MUNDANE MYSTERIES: What Does “Goodbye” Really Mean?

Most of our greetings & farewells are pretty straightforward, especially ones that begin with good (like “good morning”, “good afternoon”, “good night”, etc.). But what about “goodbye”? Are you basically saying, “I hope you have a good bye”? What is a “bye”? Is it some old word once used to reference a certain time of day? No, none of that is the case. Because the “bye” actually began as an abbreviation, while the “good” wasn’t originally good at all.

Back in the 1300s, people would say “God be with you” when leaving the company of one another. As time passed, that phrase got shortened because of linguistic shifts (and, honestly, human laziness). By 1575, the Oxford English Dictionary listed the word “godbwye” for the first time, taken from a letter by English scholar Gabriel Harvey. In today’s parlance, Harvey’s poetic letter loosely translates to have read: “To reciprocate your gallon of goodbyes, I give you back a half-gallon of howdies.” (By the way, “howdy” was derived from the phrase “how do you do”.)

But the evolution of “God be with you” to “godbwye” to “goodbye” had it hiccups. Folks pretty much spelled the term however they felt like over many years. It was chaotic, for sure. Heck, even Shakespeare wrote it no less than 3 different ways across 3 different plays.

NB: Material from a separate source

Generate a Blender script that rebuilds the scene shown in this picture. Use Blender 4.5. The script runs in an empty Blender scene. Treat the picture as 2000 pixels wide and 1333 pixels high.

As for how “God” became “good”, most scholars believe people were influenced by all those other good phrases mentioned earlier, since “good day” & “goodnight” had already been in use since the 1200s. “God be with you” is still a pretty common phrase heard & said in religious settings today. But the term “goodbye”, which first started showing up in the early 18th century, eventually replaced “God be with you” as the secular way of saying farewell. So now, whenever you say “goodbye” to your workplace, you’ll at least know what you’re really saying as you say “good riddance” to your boss (at least until tomorrow.)